Rodrigo Jordan | 16.10.2025

Escrito por Rodrigo Jordan
Ayer 15 de octubre, asesinaron a Mauricio Ruiz Saenz, conocido como “Trvko”, era artista y rapero. La evidencia indicaría que quien le disparó fue un policía vestido de civil. Lo único que hizo “Trvko” fue salir a protestar. La documentación audiovisual vertida en redes sociales muestra a alguien que no representaba ningún peligro para nadie. Ahora pasa a ser otra víctima que se suma a los 50 manifestantes asesinados de la misma forma por el régimen anterior.
Quienes hoy matan, desde el gobierno de José Jerí y antes desde el Dina Boluarte, son aquellos que perdieron las elecciones en el 2021. Toda reflexión debe empezar por allí. Lo que vino después del triunfo de Pedro Castillo fue una reacción antipopular y extremadamente violenta por parte de las élites económicas y su servidumbre: la clase política nucleada principalmente en el fujimorismo y en el resto de partidos de ultraderecha y aliados. Comenzó, en ese entonces, un proyecto golpista, que puede inscribirse dentro una tradición autoritaria más amplia que viene desde, al menos, los inicios del siglo XX.
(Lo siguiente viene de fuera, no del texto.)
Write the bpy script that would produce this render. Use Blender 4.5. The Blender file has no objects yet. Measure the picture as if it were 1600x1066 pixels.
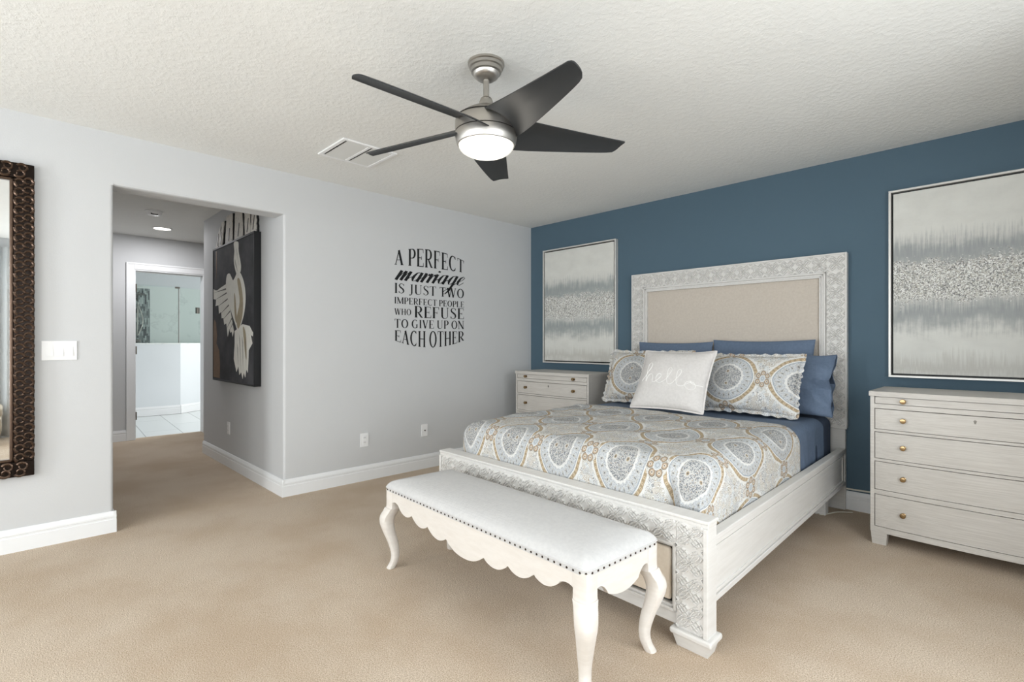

La llegada de Castillo al poder, más allá de alguna valoración exclusiva acerca de lo que haya sido su gobierno, no solo representó que por primera vez en la historia republicana alguien de origen campesino, y proveniente del campo popular y del sindicalismo, llegara al poder por voto universal, sino que significó una puesta en cuestión a un orden político de careta “liberal”, pero que instrumentalizaba el Estado para sostener y reproducir un orden basado en negocios privados, privilegios y concentración de la riqueza, y en el desprecio por lo público. Sí, hablo del experimento neoliberal montado por Fujimori mediante los tanques en los 90’s.

Foto de Aldair Mejía
Como he mencionado líneas arriba, lo que estamos observando hoy es la reacción, ese es el término exacto. La palabra que nombra, y al mismo tiempo condensa y explica el fenómeno político de la muerte, ya no como un acontecimiento único, sino como un procedimiento aleccionador y disciplinario de ejecución estandarizada, puesto en marcha desde el poder, para mermar y silenciar la disidencia. La reacción de un sector social muy pequeño, muy poderoso ante la derrota no solo frente a lo popular, sino ante lo andino.
Las víctimas no son cualquiera, mayormente se tratan de sujetos provenientes de geografías racializadas: zonas de sacrificio. Las otras víctimas no mortales de las movilizaciones que iniciaron a finales del 2022, en la actualidad son procesadas por delitos de terrorismo, han sido privadas de su libertad por meses y han sufrido vejámenes aterradores en el encierro.
La democracia que tuvimos en el 2021 ya desapareció. La dictadura está dispuesta a seguir acumulando cadáveres. El proyecto golpista triunfó y para ello tuvieron que articularse los otros nodos del poder: la prensa corporativa, los órganos judiciales (mediante artefactos como el terruqueo y el lawfare), gremios empresariales y economías delictivas con representantes en el Congreso. Esa reacción no solo es propia del Perú, es también una respuesta regional de las élites ante la crisis del paradigma neoliberal. La situación no es compleja, es espantosa y desesperanzadora porque promete escalar a situaciones que ni las elecciones del 2026 van a solucionar.
Desde vitrinas académicas y mediáticas concentradas se retuerce el lenguaje para evitar nombrar el tamaño de la tragedia. Escucho hablar a conocidos analistas de “crisis de representación”. Como si semejante fenómeno fuese una suerte de agente patógeno que se forjó de la nada. Sin embargo, eluden mencionar que han sido las élites las que se encargaron de destruir la representación popular que llevó a Castillo al poder. Es decir, hay responsables. Insisto con él porque es un punto de quiebre en la historia.
De igual modo, escucho a otros “expertos” hablar de “mafias” en términos muy genéricos, en lugar de designar a los partidos políticos por su nombre. Y advierto una clara intención de des-politizar y des-economizar la crisis, y situarla solo en el ámbito del déficit operativo o de gestión ineficiente, para así soslayar el origen sistémico del ya consumado Estado fallido en el estamos inmersos. Este concepto explica la fase a la que llega un Estado que es incapaz de ni siquiera garantizar la vida de sus ciudadanos.